About today during the chanting in the meeting I had many experiences. At first I just started to cry, which felt very embarrassing, as I was just new and I guess the only one crying. It was the first time in a long time though that I realized that I am a very sensitive person and that this crying is part of it. It’s not really sadness or so, just very deep emotion. And I realized that I had suppressed that emotion or maybe expressing that emotion for too long, like completely harnessing it inside, locking it up. And I am starting to realize that doing things like that, locking myself up, would of course result in an awful lot of stress and complete isolation from other people. Because how can other people see me as I really am, how can I see myself as I really am if I completely hide, well, completely hide myself, hide my true feelings, my true self. How can people love me, how can I love myself if I deny my very self, my very own being.

The second thing that happened was that i noticed that it took a while for the chanting to be in unison, or at least for like 80% in unison. It was my first experience with chanting in quite a large group and I never noticed the differences and the importance of a leader. And the difference of the leader chanting or not. And realizing that probably everybody has or had a similar experience as I had, And for me the experience was something like my emotions making it hard for me to chant, mainly because of my emotional crying. But sometimes also just feeling blocked. And it felt that the whole group was just trying to get ‘in tune’ trying to get rid of all negativity by chanting. And it took a while before there was some kind of unison in the chanting, so it seemed like quite an effort, but it felt good as the chanting got more and more, well, smooth, in unison. So there was change in energy, there was turning negative into positive, and it was kind of massive.
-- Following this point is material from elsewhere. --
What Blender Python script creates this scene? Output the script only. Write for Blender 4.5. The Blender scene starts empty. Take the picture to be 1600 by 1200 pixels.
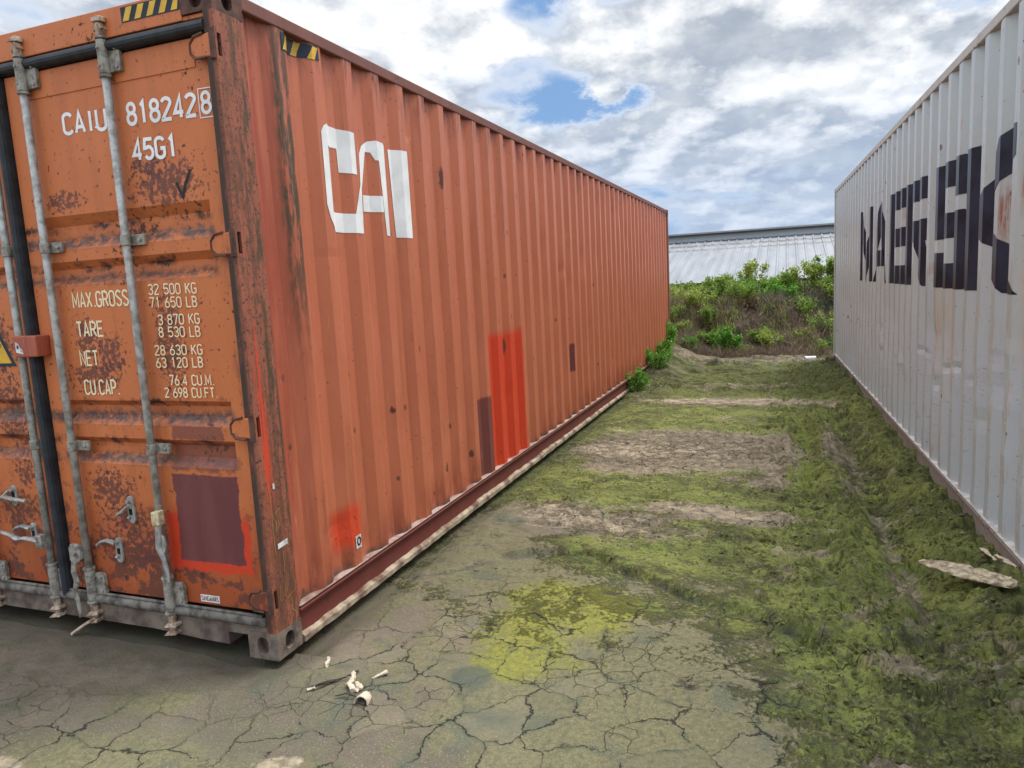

What I also noticed was that everybody chants differently, indeed, trying to get in tune, but different. It told me that people are different, but everybody is trying to get to ‘the good’. It made me realize that in real life people are also different, something I don’t fully get or maybe often just forget, not realize. So quite an experience for me, the ‘large group chant’.

And then the song Sleeping Child of Michael Learns to Rock was played, played on a guitar. And the guitar sounded cheap at first. And then I realized I like this type of guitar. And that I really like and love this song. And that the player, although he did not play it perfect, had done his effort, had done his exercise. And suddenly I realized that i had forgotten this type of guitar sound, that I had forgotten to listen to music for a long time. That i had forgotten how beautiful music can be, life can be. And I still don’t know what happened to me in life, i still don’t know why I ended up here, in misery, with everything fallen apart. But this song, this guitar player, this guitar sound brought back some of my long forgotten dreams, some of my long forgotten ‘enjoy life’ things, no matter how imperfect the guitar sound, no matter how imperfect the guitar player. It was one of the most beautiful things I ever experienced, so thank you friend who brought me here, thank you guitar player, for giving me this today.